27 de agosto de 2016

Leitura e interpretação de crônica Rubem Braga Variedade linguística



Acho muito simpática a maneira de a Rádio Nacional anunciar a hora: "onze e meia" no lugar de "vinte e três e trinta" [...]. Mas confesso minha implicância com aquele "meio-dia e meia". 
Sei que "meio-dia e meio" está errado; "meio" se refere a hora e tem de ficar no feminino. Sim, "meio-dia e meia". Mas a língua é como a mulher de César: não lhe basta ser honesta, convém que o pareça. Aquele "meia" me dá ideia de teste de colégio para pegar estudante distraído. Para que fazer da nossa língua um alçapão? 
Lembrando um conselho que me deu certa vez um amigo boêmio quando lhe perguntei se certa frase estava certa ("Olhe, Rubem, faça como eu, não tope parada com a gramática: dê uma voltinha e diga a mesma coisa de outro jeito") [...] Aliás, a língua da gente não tem apenas regras: tem um espírito, um jeito, uma pequena alma que aquele "meio-dia e meia" faz sofrer. E, ainda que seja errado, gosto da moça que diz: "Estou meia triste..." Aí, sim, pelo gênio da língua, o "meia" está certo. 

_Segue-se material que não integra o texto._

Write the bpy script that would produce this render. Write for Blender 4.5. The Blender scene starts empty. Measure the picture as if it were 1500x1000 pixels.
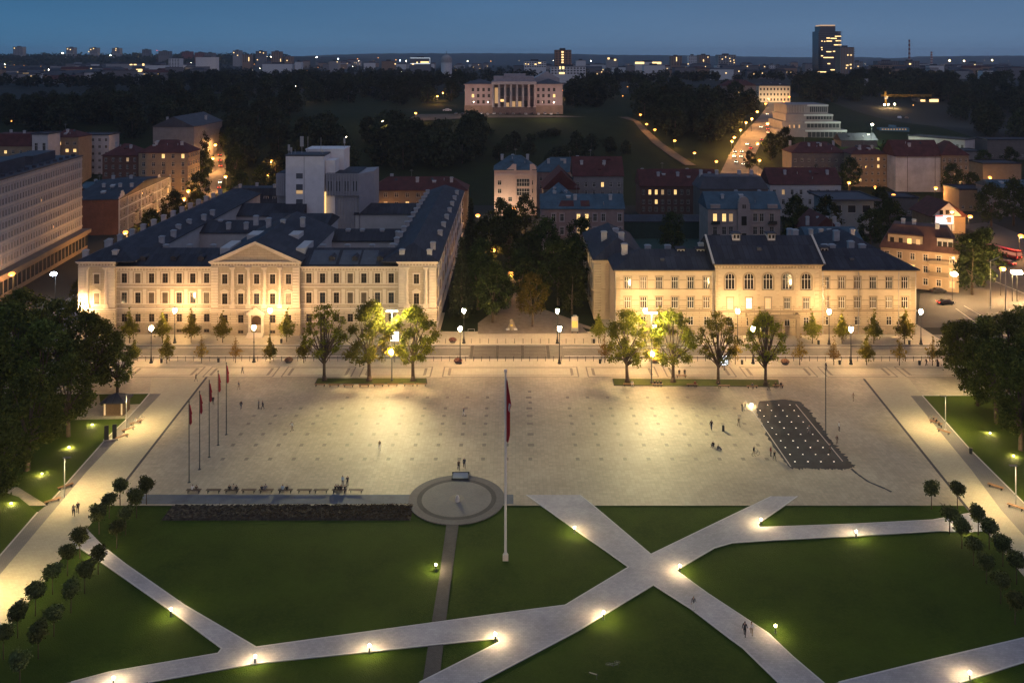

BRAGA, Rubem. Recado de primavera. Rio de Janeiro: Record, 1984. p. 58. 
1. Explique o que o cronista quis dizer com este trecho: "a língua da gente não tem apenas regras: tem um espírito, um jeito, uma pequena alma que aquele 'meio-dia e meia' faz sofrer", 

2. Identifique, entre os itens abaixo, os que estão redigidos não de acordo com as regras da variedade padrão, e sim conforme "o espírito, a pequena alma da língua". Justifique sua (s) escolha (s).

a) Depois do jantar, restaram sobre a mesa duas meias garrafas de vinho e bastantes frutas e doces. 
b) Este ano a viagem foi bem tranquila; tinha menas pessoas nos ônibus, porque quase ninguém viajou no feriado. 
c) A velhinha segurou o pacote que o rapaz estava lhe dando e disse: "  Muito obrigado, moço; deixei cair porque estava muito pesado". 
d) As viagens baratas de avião tornaram possíveis os sonhos de muitos brasileiros. 
e) Durante estes últimos meses, ela veio bastante vezes passear aqui em casa. 
GABARITO

1. O cronista está afirmando que, nesse caso (como em muitos outros em que há divergências entre a variedade padrão e a coloquial), a rigidez da regra de concordância traz desconforto, incomoda, vai contra o jeito "natural" de falar da maioria das pessoas. 

2. 
b) No padrão formal, "menos" é invariável; na língua coloquial, é comum o falante concordar essa palavra com o substantivo ("menas pessoas").

c) O adjetivo "obrigado", na variedade padrão, concorda com o sexo da pessoa que agradece, embora seja comum o uso da forma masculina por mulheres. 

e) A palavra "bastante" (pronome indefinido), associada a um substantivo plural "vezes"), deveria ser empregada no plural, mas na variedade coloquial raramente é flexionada.